Thursday, July 1, 2010

Detecter Deliverable: Border Control and Internal Security in the European Union

Deliverable D14.1 was written by Audelina Ahumada as part of Work Package 05. You can read the whole thing here.


Executive summary

  1. Since the New York terrorist attacks in September 2001, border control is increasingly shaped by security considerations. This paper concentrates on the implications of this trend for the enjoyment of human rights protection by third-country nationals that seek to enter or have already gained access to European Union territory. The integration in the common border policy of threat assessments and risk analyses together with information gathering and sharing through the use of advanced technology has contributed to the perception that cross-border movements, and, in particular (potential)irregular immigration are closely related to serious criminality, including terrorism.
  2. In the development of a common border policy, the EU, together with its Member States, should ensure that control and surveillance over the external frontiers are implemented in full compliance with legally binding international and European human rights standards. This should include operations aimed at diverting “illegal immigration” when conducted beyond EU external borders and when carried out in cooperation with third countries.
  3. The legal mandate of the EU Border Control Agency, Frontex, should be clearly defined, in particular as regards the Agency’s competencies and corresponding responsibilities. Any coordination of or other involvement in border control operations by Frontex should be governed by clear guidelines which ensure respect for the principle of non-refoulement, including chain-refoulement, and the right to a fair and effective asylum procedure for any person claiming an international protection need.
  4. The integration of internal security aspects in EU border policy also affects the processing of personal data on third-country nationals. Such data are stored in centralised EU-operated databases and were originally collected for primarily immigration-related purposes.

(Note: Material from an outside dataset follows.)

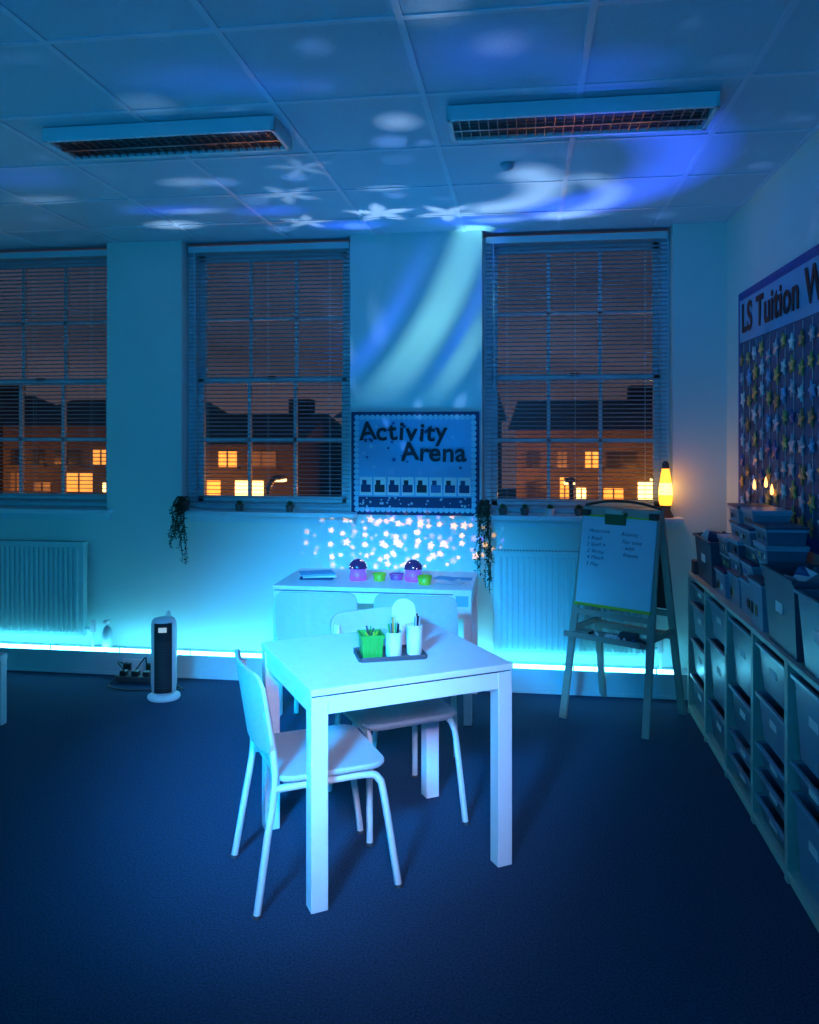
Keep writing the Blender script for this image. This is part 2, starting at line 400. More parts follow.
w=MB(); w.box((0,0,.0),(.10,.002,.15),M_label,rot=(.04,0,0)); w.box((0,-.003,.02),(.07,.001,.06),M_sky,rot=(.04,0,0)); w.build('hanging_sign',(-.345,4.563,.675))
# ------------------------------------------------------------------ tower heater
w=MB()
M_hw=mat('heater_white',(.62,.66,.70),.35)
w.lathe([(.095,0),(.1,.01),(.098,.022),(.06,.03)],(0,0,0),M_hw,sx=1,sy=.95)
w.lathe([(.058,.03),(.072,.04),(.080,.10),(.080,.42),(.076,.47),(.065,.49),(.03,.497)],(0,0,0),M_hw,sx=.98,sy=.95,n=32)
def wrap(z0,z1,a0,a1,rr,mt,n=12):
    vs=[];
    for i in range(n+1):
        a=R(a0+(a1-a0)*i/n)
        for z in(z0,z1): vs.append((rr*.98*math.cos(a),rr*.95*math.sin(a),z))
    w.add(vs,[(2*i,2*i+2,2*i+3,2*i+1) for i in range(n)],mt,True)
wrap(.05,.475,-112,-30,.0815,M_black)
for i in range(25): wrap(.08+i*.0115,.0835+i*.0115,-106,-36,.083,M_dark)
wrap(.42,.45,-90,-55,.083,mat('heater_display',(.1,.1,.1),.3,emis=(.5,.8,1),es=.6))
w.tube([(0,.03,.49),(0,.05,.52),(0,.085,.50),(0,.08,.44)],.007,M_hw)
w.build('tower_heater',(-2.2,4.79,0),R(0))
w=MB()
for i,xx in enumerate((-2.60,-2.44)):
    w.box((xx,5.182,.075),(.14,.012,.085),M_white,bev=.004)
    w.box((xx-.03,5.165,.07),(.05,.03,.05),M_black,bev=.006)
w.build('wall_socket')
w=MB(); w.box((-2.52,5.06,.025),(.26,.055,.04),M_dark,bev=.008)
for i in range(3): w.box((-2.60+i*.08,5.06,.06),(.045,.045,.035),M_black,bev=.006)
w.tube([(-2.12,4.90,.02),(-2.2,4.97,.012),(-2.33,4.92,.006),(-2.48,4.88,.006),(-2.62,4.92,.006),(-2.66,5.0,.01),(-2.60,5.07,.06),(-2.6,5.08,.08)],.0045,M_black)
w.tube([(-2.60,5.06,.08),(-2.66,5.09,.12),(-2.63,5.12,.10),(-2.63,5.135,.07)],.0045,M_black)
w.tube([(-2.52,5.06,.08),(-2.46,5.07,.16),(-2.47,5.11,.12),(-2.47,5.135,.07)],.0045,M_black)
w.build('extension_lead')
w=MB(); w.lathe([(.03,0),(.034,.01),(.034,.11),(.02,.145),(.012,.15),(.012,.17)],(0,0,0),mat('bottle_plastic',(.4,.55,.6),.2)); w.box((0,-.008,.183),(.03,.05,.025),M_white,bev=.005); w.cyl((0,0,.165),(0,0,.175),.014,M_white)
w.build('spray_bottle',(-2.83,5.27,.156))
# ------------------------------------------------------------------ easel
w=MB(); zt=1.20
def fy(z): return -.25+.235*z/zt
for s in(-1,1):
    w.beam((s*.25,-.25,0),(s*.215,-.015,zt),.042,.02,M_wood2,bev=.003)
    w.beam((s*.25,.25,0),(s*.215,.015,zt),.042,.02,M_wood2,bev=.003)
    w.beam((s*.236,fy(.5),.50),(s*.236,-fy(.5),.50),.018,.03,M_wood2,side=(1,0,0))
    w.box((s*.21,fy(1.16)-.02,1.165),(.05,.05,.035),M_black,bev=.006)
for z,hh in((1.17,.05),(.60,.03),(.47,.04)):
    w.box((0,fy(z),z),(.47,.018,hh),M_wood2,rot=(-R(11),0,0)); w.box((0,-fy(z),z),(.47,.018,hh),M_wood2,rot=(R(11),0,0))
w.box((0,fy(.90)-.018,.90),(.455,.010,.51),M_wb,rot=(-R(11),0,0),bev=.002)
w.box((0,fy(.645)-.022,.648),(.465,.022,.016),M_yell,rot=(-R(11),0,0),bev=.002)
w.box((0,fy(1.145)-.022,1.15),(.465,.014,.010),M_yell,rot=(-R(11),0,0),bev=.002)
w.box((0,-fy(.885)+.014,.885),(.43,.010,.53),M_black,rot=(R(11),0,0),bev=.002)
w.box((-.02,-.045,1.14),(.13,.03,.07),M_leaf2,bev=.004); w.box((-.02,-.06,1.18),(.11,.03,.025),M_wood,bev=.004)
w.tube([(-.235,0,1.205),(-.12,0,1.23),(0,0,1.238),(.12,0,1.23),(.235,0,1.205)],.008,M_black)
w.slab(0,-.17,.46,.20,.01,.478,.488,M_wood2,bev=.002); w.box((0,-.27,.495),(.46,.012,.03),M_wood2); 
for i in range(9):
    x0=random.uniform(-.18,.18); w.cyl((x0,-.16,.497),(x0+random.uniform(-.08,.08),-.2,.497),.008,random.choice([M_black,M_sblue,M_label,M_dark]),n=8)
w.box((.12,-.17,.51),(.1,.05,.04),M_dark,bev=.005)
EZ=w.build('easel',(.56,4.855,0),R(-32))
tr=(R(90)-R(11),0,0)
for j,(x0,lines,z0) in enumerate([(-.19,['Welcome','1 Read','2 Spell it','3 Write','4 Match','5 Play'],1.055),(.02,['Activity :','Fun time','- with','  friends'],1.05)]):
    for i,l in enumerate(lines):
        z=z0-i*.036-(.006 if i else 0)
        text(l,.030,(x0+random.uniform(0,.012),fy(z)-.026,z),(tr[0],R(random.uniform(-3,3)),0),M_pen,EZ,'board_writing_%d_%d'%(j,i),ext=.0004,shear=.3,sp=1.1)
# ------------------------------------------------------------------ shelving
def bin_front(w,cx,cy,z,wy,h,mt):
    w.tub((cx,cy,z),.25,wy-.03,h,mt,M_rim,taper=.88,lip=.012)
    w.box((cx-.118,cy,z+h*.60),(.004,.09,.035),M_label)
XF=.945
cols=[[.19,.19,.19,.10],[.19,.29,.19],[.10,.10,.19,.29],[.10,.10,.10,.19,.19],[.29,.10,.29],[.19,.19,.29],[.19,.19,.19,.1]]
yb=4.98;dw=.455
for k,rows in enumerate(cols):
    y1=yb-k*dw;y0=y1-dw;w=MB();t=.018
    w.b2(XF,XR-.018,y0+.001,y0+t,0,.82,M_wood,.002); w.b2(XF,XR-.018,y1-t,y1-.001,0,.82,M_wood,.002)
    w.b2(XF,XR-.018,y0+t,y1-t,.80,.82,M_wood,.002); w.b2(XF,XR-.018,y0+t,y1-t,.03,.05,M_wood,.002)
    w.b2(XR-.024,XR-.018,y0+t,y1-t,.05,.80,M_wood); w.b2(XF+.01,XF+.025,y0+t,y1-t,0,.03,M_wood)
    u=w.build('toy_storage_unit')
    z=.055; b=MB(); r=MB()
    tot=sum(rows);sc=.74/tot
    for h in rows:
        hh=h*sc; bin_front(b,XF+.14,(y0+y1)/2,z,dw-2*t-.03,hh-.028,random.choice([M_bin,M_bin,M_bin2]))
        for yy in(y0+t+.006,y1-t-.006): r.b2(XF+.01,XR-.03,yy-.006,yy+.006,z+hh-.034,z+hh-.026,M_wood)
        z+=hh
    b.build('bins',parent=u); r.build('runners',parent=u)
# containers on top
T8=.8205
def crate(name,x,y,w_,d_,h,mt,rz=0,fill=True,rim=None):
    w=MB(); w.tub((0,0,0),w_,d_,h,mt,rim or mt,taper=.86)
    w.box((-w_/2*.95,0,h*.55),(.004,.08,.04),M_label)
    if fill:
        for i in range(14):
            s=random.uniform(.03,.07);w.box((random.uniform(-.33,.33)*w_,random.uniform(-.36,.36)*d_,h*random.uniform(.72,.98)),(s,s*1.2,s),random.choice([M_dark,M_label,M_sblue,M_navy,M_cer,M_bin]),rot=(random.random(),random.random(),random.random()),bev=.003)
    return w.build(name,(x,y,T8),rz)
crate('storage_crate',1.085,4.66,.25,.40,.24,M_crate)
crate('storage_crate',1.075,3.26,.26,.38,.29,M_crate)
crate('storage_crate',1.075,2.84,.26,.38,.27,M_bin)
def lidbox(x,y,z,w_,d_,h,mt=None,name='lidded_box'):
    w=MB(); w.tub((0,0,0),w_,d_,h,mt or M_bin2,M_rim,taper=.92,lip=.006); w.box((0,0,h+.007),(w_+.014,d_+.014,.010),random.choice([M_navy,M_crate,M_rim]),bev=.003)
    for i in range(4): w.box((-w_*.47,random.uniform(-.34,.34)*d_,h*.5),(.004,.035,h*.5),random.choice([M_gold,M_dark,M_label,M_sblue]),bev=.001)
    return w.build(name,(x,y,z))
for (y,n,hh,h0) in((4.30,3,.07,.12),(4.08,5,.068,.14),(3.86,5,.066,.15),(3.62,4,.064,.19)):
    z=T8
    for i in range(n):
        h=h0 if i==0 else hh
        lidbox(1.065+random.uniform(-.01,.02),y,z,.19 if i==0 else .16,.195 if i==0 else .18,h,M_bin2 if i==0 else random.choice([M_bin,M_bin2,M_crate])); z+=h+.0125
w=MB(); w.box((0,0,.04),(.12,.08,.08),M_dark,bev=.01); w.cyl((0,-.01,.08),(.02,-.01,.13),.02,M_label); w.build('paper_roll_box',(1.02,4.92,T8),.0)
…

Promotion of access to sensitive personal immigration data, including fingerprints, by law enforcement authorities for purposes including the prevention of and fight against terrorism implies that non-EU citizens form a suspect category in itself. This raises serious questions concerning the legitimacy, including necessity and proportionality of the measure under data protection principles inherent in the right to privacy. It may, in addition, have serious implications for the principle of non-discrimination.
  5. Trends towards “interoperability” between EU-operated databases should be accompanied by the establishment of a comprehensive, specific and legally binding data protection framework with adequate safeguards to cover risks related to the large scale storage and use of personal data. The more authorities have access to sensitive personal information, the greater the risks of abuse, misuse, leaks and loss of data. This may have serious consequences, including with regard to the prohibition of torture and the principle of non-refoulement, if data on refugees and asylum-seekers reach authorities in their countries of origin.
  6. Applying systematically EU carrier sanctions regime on international carriers may obstruct refugees and asylum-seekers in seeking protection in the EU. Trends toward the extension of the carrier sanctions regime to include the transfer of passenger data to national authorities, including for counter-terrorism purposes, raise serious questions from the perspective of data protection principles. Refugee protection is further marginalilzed, while adding to the perception that cross-border movements are closely linked with criminality.